• [Task brief]: Leave out the pictures and copy each record below exactly.

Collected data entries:
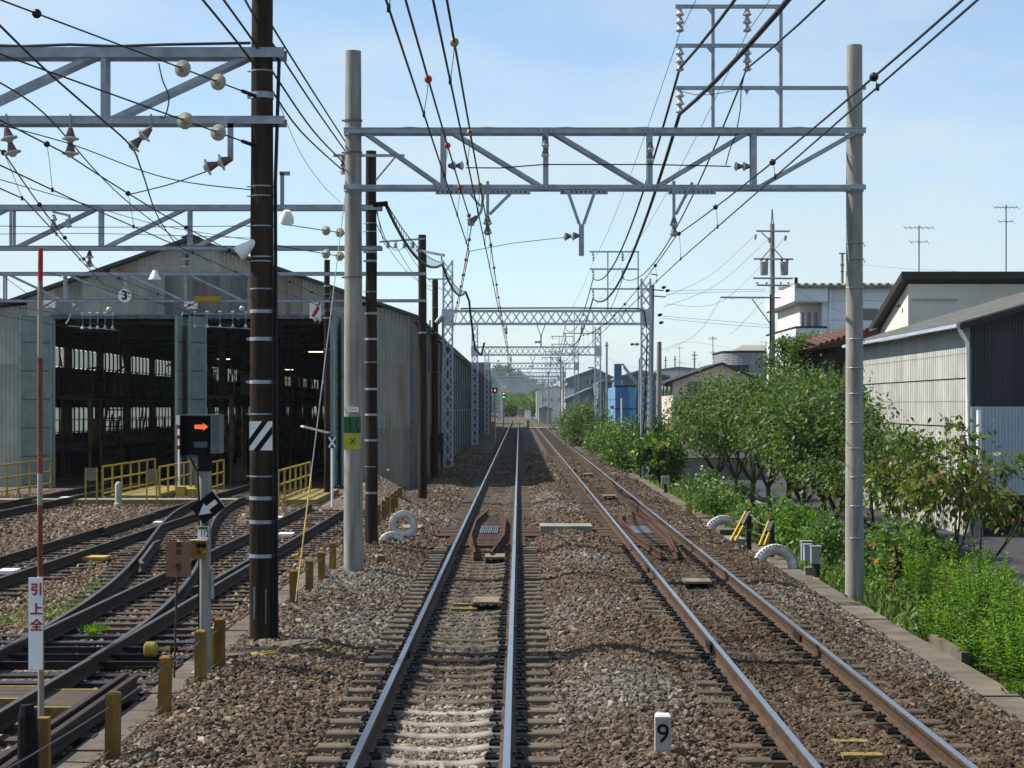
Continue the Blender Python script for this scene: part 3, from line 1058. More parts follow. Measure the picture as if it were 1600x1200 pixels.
# ------------------------------------------------------------------ dark timber poles
def timber_pole(px, Y, py_base, py_top, r, label, bands=(), X=None, taper=.85):
    x = xat(px, Y) if X is None else X
    zb_, zt_ = zat(py_base, Y) - .4, zat(py_top, Y)
    t = thing('timber_pole', label, 'pole', (x, Y, zb_ + .4))
    n = 9
    pts, rr = [], []
    pg = random.Random(int(px * 7 + Y))
    for i in range(n):
        u = i / (n - 1)
        pts.append((x + pg.uniform(-.008, .008), Y, zb_ + (zt_ - zb_) * u))
        rr.append(r * (1 - (1 - taper) * u))
    pp = MB().tube(pts, rr, 20).build('shaft', WOODPOLE, t, smooth=True)
    for py in bands:
        u = (zat(py, Y) - zb_) / (zt_ - zb_)
        band(x, Y, zat(py, Y) - .02, r * (1 - (1 - taper) * u) + .006, t, GALV, .042 if pg.random() < .7 else .014)
    return t
P1Y = 21.6
P1 = timber_pole(410, P1Y, 1003, -60, .155, 'thick dark timber pole with steel bands and a striped plate', (110, 148, 152, 290, 305, 352, 400, 407, 450, 487, 530, 597, 645, 742, 778, 815, 868), taper=.78)
p1x = xat(410, P1Y)
# black cables strapped along the pole's side
MB().tube([(p1x + .17, P1Y - .03, -.1), (p1x + .165, P1Y - .03, 2.4), (p1x + .155, P1Y - .03, 5.2), (p1x + .19, P1Y - .04, 6.3), (p1x + .2, P1Y - .04, 6.62), (p1x + .12, P1Y - .1, 6.78), (p1x - .1, P1Y - .12, 6.72)], .022, 7).build('cable', CABLE, P1)
MB().tube([(p1x + .14, P1Y - .1, -.1), (p1x + .135, P1Y - .1, 3.0), (p1x + .125, P1Y - .09, 6.0)], .013, 6).build('cable', CABLE, P1)
MB().tube([(p1x - .07, P1Y - .155, .15), (p1x - .07, P1Y - .15, .52)], .012, 6).tube([(p1x + .06, P1Y - .155, .1), (p1x + .06, P1Y - .15, .50)], .012, 6).build('earth_clip', GALV_D, P1)
S = thing('striped_plate', 'white plate with black diagonal stripes on the thick timber pole', 'sign', at(410, 703, P1Y - .16))
x0, x1, z0, z1 = xat(393, P1Y), xat(428.5, P1Y), zat(703, P1Y), zat(658, P1Y)
yf = P1Y - .172
MB().b2(x0, x1, yf, yf + .01, z0, z1).build('plate', WHITE, S)
w, h = x1 - x0, z1 - z0
def sp(u, v): return (x0 + u * w, yf - .003, z0 + v * h)
MB().prism([sp(0, .12), sp(0, .40), sp(.56, 1), sp(.82, 1)], (0, .0025, 0)).build('stripe', BLACK, S)
MB().prism([sp(.18, 0), sp(.46, 0), sp(1, .56), sp(1, .84)], (0, .0025, 0)).build('stripe', BLACK, S)
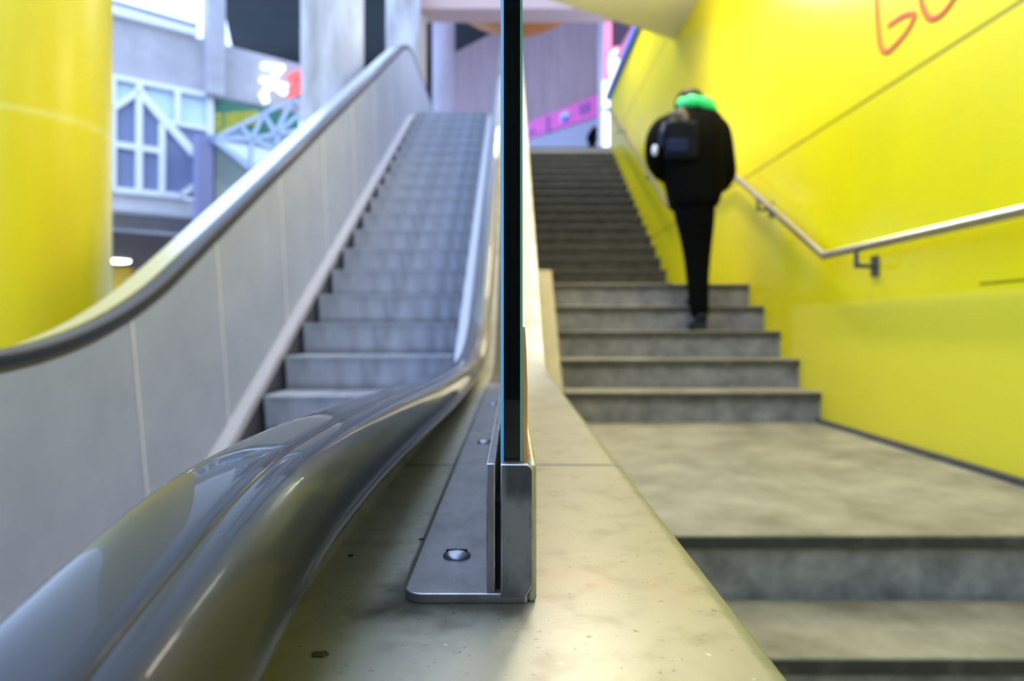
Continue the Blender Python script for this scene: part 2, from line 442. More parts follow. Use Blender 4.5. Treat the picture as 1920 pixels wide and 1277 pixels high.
# ------------------------------------------------------------------ escalator
XR_IN, XL_IN = -0.148, -1.36
esc = thing('escalator', 'grey steel escalator with black handrails rising to the upper level', 'escalator', (-0.8, 2.2, Z_LOW))
C_RAIL, ZF = 1.335, -0.066
RZ = [(-0.6, -0.40), (-0.3, -0.33), (0.0, -0.185), (0.08, -0.122), (0.13, -0.095), (0.17, -0.0805), (0.2, -0.0730), (0.24, -0.0640), (0.29, -0.0565), (0.38, -0.0540), (0.467, -0.0550), (0.61, -0.0590), (0.86, -0.0680), (1.1, -0.0740), (1.42, -0.0780), (1.7, -0.0780), (2.2, -0.078), (3, -0.078)]
def near_right(y):
    for i in range(1, len(RZ) - 2):
        if RZ[i][0] <= y <= RZ[i + 1][0]:
            (x0, a), (x1, b), (x2, c), (x3, d) = RZ[i - 1:i + 3]
            u = (y - x1) / (x2 - x1); m1 = (c - a) / (x2 - x0) * (x2 - x1); m2 = (d - b) / (x3 - x1) * (x2 - x1)
            return b * (2*u**3 - 3*u*u + 1) + m1 * (u**3 - 2*u*u + u) + c * (3*u*u - 2*u**3) + m2 * (u**3 - u*u)
    return RZ[0][1] if y < 0 else RZ[-1][1]
path_r = run(ZF - 0.012, 1.335, -0.05, 11.8, 0.5, near_right, 3.80)
path_l = run(ZF, C_RAIL, -0.2, 11.8, 0.55, None, 3.82)
rail_prof = [(x_ if x_ < 0.03 else x_ + 0.0035 if x_ < 0.047 else x_ + 0.006, n_) for x_, n_ in [(0.006, -0.046), (0.001, -0.038), (-0.001, -0.028), (0.0, -0.017), (0.002, -0.0105), (0.006, -0.0058), (0.011, -0.0030), (0.018, -0.0010), (0.027, 0.0003), (0.036, 0.0008), (0.0430, 0.0004), (0.0440, -0.0007), (0.0450, -0.0002), (0.051, -0.0022), (0.060, -0.009), (0.065, -0.0175), (0.067, -0.026), (0.066, -0.034), (0.062, -0.041), (0.055, -0.046)]]
sweep(MB(), [(XR_IN + x, h) for x, h in rail_prof], path_r).build('handrail', M_rubber, esc, smooth=True, angle=50)
sweep(MB(), [(XL_IN - x, h) for x, h in rail_prof][::-1], path_l).build('handrail', M_rubber, esc, smooth=True, angle=50)
# guides under the rails
sweep(MB(), [(-0.132, -0.17), (-0.132, -0.0455), (-0.107, -0.0455), (-0.107, -0.17)], path_r).build('handrail_guide', M_deck, esc)
sweep(MB(), [(XL_IN - 0.062, -0.058), (XL_IN - 0.062, -0.045), (XL_IN - 0.003, -0.045), (XL_IN - 0.003, -0.058)], path_l).build('handrail_guide', mat('brown_guide', (0.10, 0.085, 0.05), 0.4, metal=0.5), esc)
# outer deck beside the left rail
sweep(MB(), [(XL_IN - 0.20, -0.09), (XL_IN - 0.20, -0.04), (XL_IN - 0.07, -0.04), (XL_IN - 0.07, -0.09)], path_l).build('outer_deck', M_outer, esc, bevel=0.006)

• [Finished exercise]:
Continue the Blender Python script for this scene: part 3, from line 1058. More parts follow. Measure the picture as if it were 1600x1200 pixels.
# ------------------------------------------------------------------ dark timber poles
def timber_pole(px, Y, py_base, py_top, r, label, bands=(), X=None, taper=.85):
    x = xat(px, Y) if X is None else X
    zb_, zt_ = zat(py_base, Y) - .4, zat(py_top, Y)
    t = thing('timber_pole', label, 'pole', (x, Y, zb_ + .4))
    n = 9
    pts, rr = [], []
    pg = random.Random(int(px * 7 + Y))
    for i in range(n):
        u = i / (n - 1)
        pts.append((x + pg.uniform(-.008, .008), Y, zb_ + (zt_ - zb_) * u))
        rr.append(r * (1 - (1 - taper) * u))
    pp = MB().tube(pts, rr, 20).build('shaft', WOODPOLE, t, smooth=True)
    for py in bands:
        u = (zat(py, Y) - zb_) / (zt_ - zb_)
        band(x, Y, zat(py, Y) - .02, r * (1 - (1 - taper) * u) + .006, t, GALV, .042 if pg.random() < .7 else .014)
    return t
P1Y = 21.6
P1 = timber_pole(410, P1Y, 1003, -60, .155, 'thick dark timber pole with steel bands and a striped plate', (110, 148, 152, 290, 305, 352, 400, 407, 450, 487, 530, 597, 645, 742, 778, 815, 868), taper=.78)
p1x = xat(410, P1Y)
# black cables strapped along the pole's side
MB().tube([(p1x + .17, P1Y - .03, -.1), (p1x + .165, P1Y - .03, 2.4), (p1x + .155, P1Y - .03, 5.2), (p1x + .19, P1Y - .04, 6.3), (p1x + .2, P1Y - .04, 6.62), (p1x + .12, P1Y - .1, 6.78), (p1x - .1, P1Y - .12, 6.72)], .022, 7).build('cable', CABLE, P1)
MB().tube([(p1x + .14, P1Y - .1, -.1), (p1x + .135, P1Y - .1, 3.0), (p1x + .125, P1Y - .09, 6.0)], .013, 6).build('cable', CABLE, P1)
MB().tube([(p1x - .07, P1Y - .155, .15), (p1x - .07, P1Y - .15, .52)], .012, 6).tube([(p1x + .06, P1Y - .155, .1), (p1x + .06, P1Y - .15, .50)], .012, 6).build('earth_clip', GALV_D, P1)
S = thing('striped_plate', 'white plate with black diagonal stripes on the thick timber pole', 'sign', at(410, 703, P1Y - .16))
x0, x1, z0, z1 = xat(393, P1Y), xat(428.5, P1Y), zat(703, P1Y), zat(658, P1Y)
yf = P1Y - .172
MB().b2(x0, x1, yf, yf + .01, z0, z1).build('plate', WHITE, S)
w, h = x1 - x0, z1 - z0
def sp(u, v): return (x0 + u * w, yf - .003, z0 + v * h)
MB().prism([sp(0, .12), sp(0, .40), sp(.56, 1), sp(.82, 1)], (0, .0025, 0)).build('stripe', BLACK, S)
MB().prism([sp(.18, 0), sp(.46, 0), sp(1, .56), sp(1, .84)], (0, .0025, 0)).build('stripe', BLACK, S)
Continue the Blender Python script for this scene: part 2, from line 442. More parts follow. Use Blender 4.5. Treat the picture as 1920 pixels wide and 1277 pixels high.
# ------------------------------------------------------------------ escalator
XR_IN, XL_IN = -0.148, -1.36
esc = thing('escalator', 'grey steel escalator with black handrails rising to the upper level', 'escalator', (-0.8, 2.2, Z_LOW))
C_RAIL, ZF = 1.335, -0.066
RZ = [(-0.6, -0.40), (-0.3, -0.33), (0.0, -0.185), (0.08, -0.122), (0.13, -0.095), (0.17, -0.0805), (0.2, -0.0730), (0.24, -0.0640), (0.29, -0.0565), (0.38, -0.0540), (0.467, -0.0550), (0.61, -0.0590), (0.86, -0.0680), (1.1, -0.0740), (1.42, -0.0780), (1.7, -0.0780), (2.2, -0.078), (3, -0.078)]
def near_right(y):
    for i in range(1, len(RZ) - 2):
        if RZ[i][0] <= y <= RZ[i + 1][0]:
            (x0, a), (x1, b), (x2, c), (x3, d) = RZ[i - 1:i + 3]
            u = (y - x1) / (x2 - x1); m1 = (c - a) / (x2 - x0) * (x2 - x1); m2 = (d - b) / (x3 - x1) * (x2 - x1)
            return b * (2*u**3 - 3*u*u + 1) + m1 * (u**3 - 2*u*u + u) + c * (3*u*u - 2*u**3) + m2 * (u**3 - u*u)
    return RZ[0][1] if y < 0 else RZ[-1][1]
path_r = run(ZF - 0.012, 1.335, -0.05, 11.8, 0.5, near_right, 3.80)
path_l = run(ZF, C_RAIL, -0.2, 11.8, 0.55, None, 3.82)
rail_prof = [(x_ if x_ < 0.03 else x_ + 0.0035 if x_ < 0.047 else x_ + 0.006, n_) for x_, n_ in [(0.006, -0.046), (0.001, -0.038), (-0.001, -0.028), (0.0, -0.017), (0.002, -0.0105), (0.006, -0.0058), (0.011, -0.0030), (0.018, -0.0010), (0.027, 0.0003), (0.036, 0.0008), (0.0430, 0.0004), (0.0440, -0.0007), (0.0450, -0.0002), (0.051, -0.0022), (0.060, -0.009), (0.065, -0.0175), (0.067, -0.026), (0.066, -0.034), (0.062, -0.041), (0.055, -0.046)]]
sweep(MB(), [(XR_IN + x, h) for x, h in rail_prof], path_r).build('handrail', M_rubber, esc, smooth=True, angle=50)
sweep(MB(), [(XL_IN - x, h) for x, h in rail_prof][::-1], path_l).build('handrail', M_rubber, esc, smooth=True, angle=50)
# guides under the rails
sweep(MB(), [(-0.132, -0.17), (-0.132, -0.0455), (-0.107, -0.0455), (-0.107, -0.17)], path_r).build('handrail_guide', M_deck, esc)
sweep(MB(), [(XL_IN - 0.062, -0.058), (XL_IN - 0.062, -0.045), (XL_IN - 0.003, -0.045), (XL_IN - 0.003, -0.058)], path_l).build('handrail_guide', mat('brown_guide', (0.10, 0.085, 0.05), 0.4, metal=0.5), esc)
# outer deck beside the left rail
sweep(MB(), [(XL_IN - 0.20, -0.09), (XL_IN - 0.20, -0.04), (XL_IN - 0.07, -0.04), (XL_IN - 0.07, -0.09)], path_l).build('outer_deck', M_outer, esc, bevel=0.006)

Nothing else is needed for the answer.